RECORDED DATA
::::::::::

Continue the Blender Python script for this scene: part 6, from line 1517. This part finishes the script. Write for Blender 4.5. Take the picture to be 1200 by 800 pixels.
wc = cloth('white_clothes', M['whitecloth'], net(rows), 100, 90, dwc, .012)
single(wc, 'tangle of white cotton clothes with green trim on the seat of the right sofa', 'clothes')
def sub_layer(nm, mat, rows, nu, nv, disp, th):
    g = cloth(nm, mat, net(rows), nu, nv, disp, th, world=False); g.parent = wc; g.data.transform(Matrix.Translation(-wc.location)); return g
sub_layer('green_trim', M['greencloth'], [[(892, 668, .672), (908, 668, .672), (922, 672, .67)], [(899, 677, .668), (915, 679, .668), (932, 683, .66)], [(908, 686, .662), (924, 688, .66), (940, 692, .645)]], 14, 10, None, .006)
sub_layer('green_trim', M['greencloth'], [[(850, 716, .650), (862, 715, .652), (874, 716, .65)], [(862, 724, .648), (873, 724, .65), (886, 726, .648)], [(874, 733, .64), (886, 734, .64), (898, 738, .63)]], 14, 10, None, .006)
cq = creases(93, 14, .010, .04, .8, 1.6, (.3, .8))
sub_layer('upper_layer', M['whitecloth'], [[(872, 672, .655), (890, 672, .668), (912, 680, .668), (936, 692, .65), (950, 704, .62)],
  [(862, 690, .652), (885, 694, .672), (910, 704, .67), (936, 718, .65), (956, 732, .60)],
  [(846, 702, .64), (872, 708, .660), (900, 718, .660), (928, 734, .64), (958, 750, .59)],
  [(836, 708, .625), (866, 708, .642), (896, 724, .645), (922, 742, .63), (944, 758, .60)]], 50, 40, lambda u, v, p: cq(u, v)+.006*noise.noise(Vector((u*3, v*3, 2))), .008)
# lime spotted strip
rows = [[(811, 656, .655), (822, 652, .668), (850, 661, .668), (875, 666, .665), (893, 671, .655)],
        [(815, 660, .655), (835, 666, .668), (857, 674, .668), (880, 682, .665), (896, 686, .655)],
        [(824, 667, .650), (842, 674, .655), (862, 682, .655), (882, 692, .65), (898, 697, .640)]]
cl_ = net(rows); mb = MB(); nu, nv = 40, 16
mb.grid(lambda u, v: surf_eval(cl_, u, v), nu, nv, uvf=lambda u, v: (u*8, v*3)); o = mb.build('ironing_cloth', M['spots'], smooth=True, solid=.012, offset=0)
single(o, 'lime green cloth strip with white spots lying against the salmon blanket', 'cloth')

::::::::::

DIRECTION
Quote the whole listing above, leaving nothing out.

RESPONSE
Continue the Blender Python script for this scene: part 6, from line 1517. This part finishes the script. Write for Blender 4.5. Take the picture to be 1200 by 800 pixels.
wc = cloth('white_clothes', M['whitecloth'], net(rows), 100, 90, dwc, .012)
single(wc, 'tangle of white cotton clothes with green trim on the seat of the right sofa', 'clothes')
def sub_layer(nm, mat, rows, nu, nv, disp, th):
    g = cloth(nm, mat, net(rows), nu, nv, disp, th, world=False); g.parent = wc; g.data.transform(Matrix.Translation(-wc.location)); return g
sub_layer('green_trim', M['greencloth'], [[(892, 668, .672), (908, 668, .672), (922, 672, .67)], [(899, 677, .668), (915, 679, .668), (932, 683, .66)], [(908, 686, .662), (924, 688, .66), (940, 692, .645)]], 14, 10, None, .006)
sub_layer('green_trim', M['greencloth'], [[(850, 716, .650), (862, 715, .652), (874, 716, .65)], [(862, 724, .648), (873, 724, .65), (886, 726, .648)], [(874, 733, .64), (886, 734, .64), (898, 738, .63)]], 14, 10, None, .006)
cq = creases(93, 14, .010, .04, .8, 1.6, (.3, .8))
sub_layer('upper_layer', M['whitecloth'], [[(872, 672, .655), (890, 672, .668), (912, 680, .668), (936, 692, .65), (950, 704, .62)],
  [(862, 690, .652), (885, 694, .672), (910, 704, .67), (936, 718, .65), (956, 732, .60)],
  [(846, 702, .64), (872, 708, .660), (900, 718, .660), (928, 734, .64), (958, 750, .59)],
  [(836, 708, .625), (866, 708, .642), (896, 724, .645), (922, 742, .63), (944, 758, .60)]], 50, 40, lambda u, v, p: cq(u, v)+.006*noise.noise(Vector((u*3, v*3, 2))), .008)
# lime spotted strip
rows = [[(811, 656, .655), (822, 652, .668), (850, 661, .668), (875, 666, .665), (893, 671, .655)],
        [(815, 660, .655), (835, 666, .668), (857, 674, .668), (880, 682, .665), (896, 686, .655)],
        [(824, 667, .650), (842, 674, .655), (862, 682, .655), (882, 692, .65), (898, 697, .640)]]
cl_ = net(rows); mb = MB(); nu, nv = 40, 16
mb.grid(lambda u, v: surf_eval(cl_, u, v), nu, nv, uvf=lambda u, v: (u*8, v*3)); o = mb.build('ironing_cloth', M['spots'], smooth=True, solid=.012, offset=0)
single(o, 'lime green cloth strip with white spots lying against the salmon blanket', 'cloth')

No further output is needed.